In Strait of Messina the Italian Competition Authority (ICA) opened an Article 101 TFEU investigation on the price-fixing and market sharing practices affecting the maritime lilnks across the Strait of Messina allegedly carried out by Caronte&Tourist (CT), Rete Ferroviaria Italiana (RFI) and its subsidiary Bluferries, Meridiano, Terminal Tremestieri (TT), Metromare and Ustica Lines.
The ICA preliminary investigations showed an alignment in the pricing policies applied over the past three years by CT and the RFI group. The ICA noted that when Metromare entered the market in October 2010 CT aligned its fares with those of Metromare with a 150% increase. Also the fares applied by the parties for freight transport services increased over the examined period.

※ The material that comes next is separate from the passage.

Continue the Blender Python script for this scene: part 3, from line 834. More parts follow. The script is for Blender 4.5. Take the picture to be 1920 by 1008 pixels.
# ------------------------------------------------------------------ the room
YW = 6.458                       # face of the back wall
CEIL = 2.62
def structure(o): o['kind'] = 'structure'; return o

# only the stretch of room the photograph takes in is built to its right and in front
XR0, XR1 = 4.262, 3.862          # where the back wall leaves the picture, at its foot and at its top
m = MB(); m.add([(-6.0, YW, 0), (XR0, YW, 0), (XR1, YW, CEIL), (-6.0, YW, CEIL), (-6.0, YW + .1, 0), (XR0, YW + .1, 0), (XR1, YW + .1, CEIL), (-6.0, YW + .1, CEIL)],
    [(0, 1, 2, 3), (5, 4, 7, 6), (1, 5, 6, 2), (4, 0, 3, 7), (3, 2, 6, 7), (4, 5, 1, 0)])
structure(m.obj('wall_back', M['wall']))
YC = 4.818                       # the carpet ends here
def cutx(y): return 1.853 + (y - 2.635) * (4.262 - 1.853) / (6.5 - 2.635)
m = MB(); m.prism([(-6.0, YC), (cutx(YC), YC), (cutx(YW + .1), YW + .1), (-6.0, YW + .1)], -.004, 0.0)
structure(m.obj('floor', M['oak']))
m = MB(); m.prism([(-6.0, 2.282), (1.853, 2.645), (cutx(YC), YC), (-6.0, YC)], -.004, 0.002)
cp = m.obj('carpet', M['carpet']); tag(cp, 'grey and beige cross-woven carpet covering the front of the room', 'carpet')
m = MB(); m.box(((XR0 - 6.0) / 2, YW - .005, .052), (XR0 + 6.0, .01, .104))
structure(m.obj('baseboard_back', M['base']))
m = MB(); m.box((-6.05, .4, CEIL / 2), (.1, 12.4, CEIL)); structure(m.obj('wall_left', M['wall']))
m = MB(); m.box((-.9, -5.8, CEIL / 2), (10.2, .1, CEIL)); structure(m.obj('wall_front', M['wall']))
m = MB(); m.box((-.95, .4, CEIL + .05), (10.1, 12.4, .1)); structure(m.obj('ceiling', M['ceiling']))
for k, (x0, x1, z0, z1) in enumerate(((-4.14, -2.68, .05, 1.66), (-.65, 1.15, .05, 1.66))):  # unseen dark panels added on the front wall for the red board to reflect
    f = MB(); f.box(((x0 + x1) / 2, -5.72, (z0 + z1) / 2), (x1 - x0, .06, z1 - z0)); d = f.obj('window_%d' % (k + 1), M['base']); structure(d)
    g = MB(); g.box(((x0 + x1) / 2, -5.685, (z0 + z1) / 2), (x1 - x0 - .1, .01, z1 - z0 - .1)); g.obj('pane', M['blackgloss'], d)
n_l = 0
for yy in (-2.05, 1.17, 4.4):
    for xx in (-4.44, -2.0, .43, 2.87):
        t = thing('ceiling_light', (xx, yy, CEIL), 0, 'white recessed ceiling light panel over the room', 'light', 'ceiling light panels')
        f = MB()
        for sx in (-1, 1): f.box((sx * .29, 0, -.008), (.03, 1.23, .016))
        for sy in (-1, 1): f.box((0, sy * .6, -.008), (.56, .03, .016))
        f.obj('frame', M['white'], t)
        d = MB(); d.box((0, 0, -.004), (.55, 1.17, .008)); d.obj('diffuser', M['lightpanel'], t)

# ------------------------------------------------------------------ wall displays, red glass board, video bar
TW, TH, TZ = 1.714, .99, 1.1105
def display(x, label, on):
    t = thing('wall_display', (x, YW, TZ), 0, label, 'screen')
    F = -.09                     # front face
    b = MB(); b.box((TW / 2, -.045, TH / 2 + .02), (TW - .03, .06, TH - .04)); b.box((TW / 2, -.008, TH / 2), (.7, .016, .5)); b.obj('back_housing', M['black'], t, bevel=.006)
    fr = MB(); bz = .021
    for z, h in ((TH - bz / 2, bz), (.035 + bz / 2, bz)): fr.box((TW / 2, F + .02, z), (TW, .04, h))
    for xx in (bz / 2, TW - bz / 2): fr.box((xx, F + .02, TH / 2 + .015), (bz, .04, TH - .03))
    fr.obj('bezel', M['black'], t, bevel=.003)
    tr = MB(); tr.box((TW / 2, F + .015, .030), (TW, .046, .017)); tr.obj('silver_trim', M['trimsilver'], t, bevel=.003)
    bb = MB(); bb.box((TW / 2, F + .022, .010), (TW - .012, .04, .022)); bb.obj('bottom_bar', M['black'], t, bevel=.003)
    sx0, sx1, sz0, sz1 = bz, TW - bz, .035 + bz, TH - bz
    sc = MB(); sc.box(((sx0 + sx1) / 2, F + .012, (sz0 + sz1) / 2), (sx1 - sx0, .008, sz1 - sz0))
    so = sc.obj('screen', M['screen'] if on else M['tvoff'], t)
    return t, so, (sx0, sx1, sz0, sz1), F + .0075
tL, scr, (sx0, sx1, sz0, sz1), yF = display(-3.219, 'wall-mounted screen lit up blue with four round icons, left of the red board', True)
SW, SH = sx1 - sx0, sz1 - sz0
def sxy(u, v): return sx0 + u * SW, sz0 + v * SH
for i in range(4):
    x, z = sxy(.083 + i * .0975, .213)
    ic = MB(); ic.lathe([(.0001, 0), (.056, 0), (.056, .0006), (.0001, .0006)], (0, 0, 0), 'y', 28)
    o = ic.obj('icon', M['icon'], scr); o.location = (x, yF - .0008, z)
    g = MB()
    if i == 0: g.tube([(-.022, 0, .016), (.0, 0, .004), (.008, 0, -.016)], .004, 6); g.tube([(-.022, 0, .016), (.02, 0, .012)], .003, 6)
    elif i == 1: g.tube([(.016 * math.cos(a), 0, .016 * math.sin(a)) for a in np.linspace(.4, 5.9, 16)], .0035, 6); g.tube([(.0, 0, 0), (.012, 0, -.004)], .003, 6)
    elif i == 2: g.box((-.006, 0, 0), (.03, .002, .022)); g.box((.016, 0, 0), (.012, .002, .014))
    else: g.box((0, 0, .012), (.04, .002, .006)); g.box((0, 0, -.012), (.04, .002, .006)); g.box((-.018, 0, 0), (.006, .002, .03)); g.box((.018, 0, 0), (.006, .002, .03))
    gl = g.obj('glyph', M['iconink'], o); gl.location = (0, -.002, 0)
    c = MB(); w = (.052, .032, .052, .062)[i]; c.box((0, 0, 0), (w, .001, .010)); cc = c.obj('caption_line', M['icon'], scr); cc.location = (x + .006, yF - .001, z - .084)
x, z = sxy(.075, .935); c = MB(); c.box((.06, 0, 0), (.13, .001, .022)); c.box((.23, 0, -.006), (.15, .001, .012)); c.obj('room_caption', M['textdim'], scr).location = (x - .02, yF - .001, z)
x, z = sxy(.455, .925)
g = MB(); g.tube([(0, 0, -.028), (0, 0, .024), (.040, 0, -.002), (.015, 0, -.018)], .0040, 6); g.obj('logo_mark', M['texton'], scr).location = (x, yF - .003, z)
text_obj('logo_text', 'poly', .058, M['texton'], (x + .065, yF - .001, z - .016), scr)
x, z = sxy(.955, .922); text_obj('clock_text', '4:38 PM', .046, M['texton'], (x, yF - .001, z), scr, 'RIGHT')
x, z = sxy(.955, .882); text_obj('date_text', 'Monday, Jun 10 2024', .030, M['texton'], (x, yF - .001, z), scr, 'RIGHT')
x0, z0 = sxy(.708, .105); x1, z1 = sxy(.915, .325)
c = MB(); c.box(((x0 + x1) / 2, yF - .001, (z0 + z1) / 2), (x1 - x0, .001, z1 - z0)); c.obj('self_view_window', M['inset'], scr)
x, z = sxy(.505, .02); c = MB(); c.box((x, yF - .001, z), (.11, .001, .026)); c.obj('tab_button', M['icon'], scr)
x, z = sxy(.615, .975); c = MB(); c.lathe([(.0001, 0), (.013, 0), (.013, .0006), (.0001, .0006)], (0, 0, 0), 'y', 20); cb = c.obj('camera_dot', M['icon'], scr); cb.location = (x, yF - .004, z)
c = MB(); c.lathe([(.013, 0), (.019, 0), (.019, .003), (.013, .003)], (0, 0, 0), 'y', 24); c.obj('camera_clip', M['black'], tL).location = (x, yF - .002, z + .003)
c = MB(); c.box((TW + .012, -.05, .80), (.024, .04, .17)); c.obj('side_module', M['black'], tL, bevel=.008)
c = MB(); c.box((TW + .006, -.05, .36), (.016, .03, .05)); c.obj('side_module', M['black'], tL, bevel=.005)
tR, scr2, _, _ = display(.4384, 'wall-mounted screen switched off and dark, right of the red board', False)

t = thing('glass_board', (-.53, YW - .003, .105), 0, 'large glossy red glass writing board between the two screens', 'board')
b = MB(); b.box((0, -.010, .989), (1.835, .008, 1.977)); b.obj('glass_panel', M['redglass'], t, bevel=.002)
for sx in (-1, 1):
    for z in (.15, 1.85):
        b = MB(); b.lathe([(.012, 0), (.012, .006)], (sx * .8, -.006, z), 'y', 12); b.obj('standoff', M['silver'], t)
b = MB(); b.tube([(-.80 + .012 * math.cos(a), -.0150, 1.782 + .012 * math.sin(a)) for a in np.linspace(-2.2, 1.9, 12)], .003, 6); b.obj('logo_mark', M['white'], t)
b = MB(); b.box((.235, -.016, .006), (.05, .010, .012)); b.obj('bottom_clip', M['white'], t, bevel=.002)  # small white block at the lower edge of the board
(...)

In addition, the ICA pointed to some market conditions and connection between the parties conducive to collusion. The demand for ferry transport services is particularly inelastic. On the supply side, CT is the largest operator and the market structure is rather crystallized. Over the past 10 years the only new operator to enter the market was the Metromare consortium which is partially owned by Blueferries of the  RFI group. As owner of essential and scarce facilities, ferry terminals, RFI enjoys a strong market position vis-à-vis its competitors. As a result, it might be in the common interest of CT and the other ferry operators to coordinate their commercial policies with RFI than compete with it. Also the links between the parties were perceived by the ICA as a factor conducive to collusion. Indeed. TT is a joint-venture set up by CT, Bluferries and Meridiano. Representatives from CT and RFI sit in the Comitato Portuale that is the main collegiate body of the Port Authority of Messina. For those reasons the ICA believed that the parties had put into practice a complex arrangement by which they colluded on prices and apportioned particular market segments amongst themselves.

Conclusive thoughts
Sardina Ferry Fares confirms that under Italian competition law coordinating a price increase to react to tough market conditions is a anticompetitive agreement, even though the agreed increases were implemented in different ways. It also a remainder of the relevance that structural links between the parties may have to find a price-fixing practice in parallel pricing policies. Considering that similar links appears to exist also in Strait of Messina and  Gulf of Naples it can be argued that they might have a key role in the ICA rulings. Finally, in spite of the serious competition breach found in Sardina Ferry Fares, the amounts of fines levied by the ICA is quite low. It imposed a € 5.462.310,00 fine on Moby, a € 2.370.795,00 fine on GNV, a 231.765,00 fine on SNAV and a € 42.575,00 fine on Marinvest. In that regard, the ICA declared that Marinvest and SNAV had a minor role in the collusion. The former was merely a price follower and did not have any qualified contacts with the other cartelists. The latter exited the market in May 2011. Moreover, the ICA reduced the fine for all parties by 30% owing to their losses resulting from the latest financial statements. Arguably, while recovering from financial losses was held to be irrelevant for the purpose to establish a competition breach, the tough financial situation of the undertakings was instead considered by the ICA when setting the amount of penalties.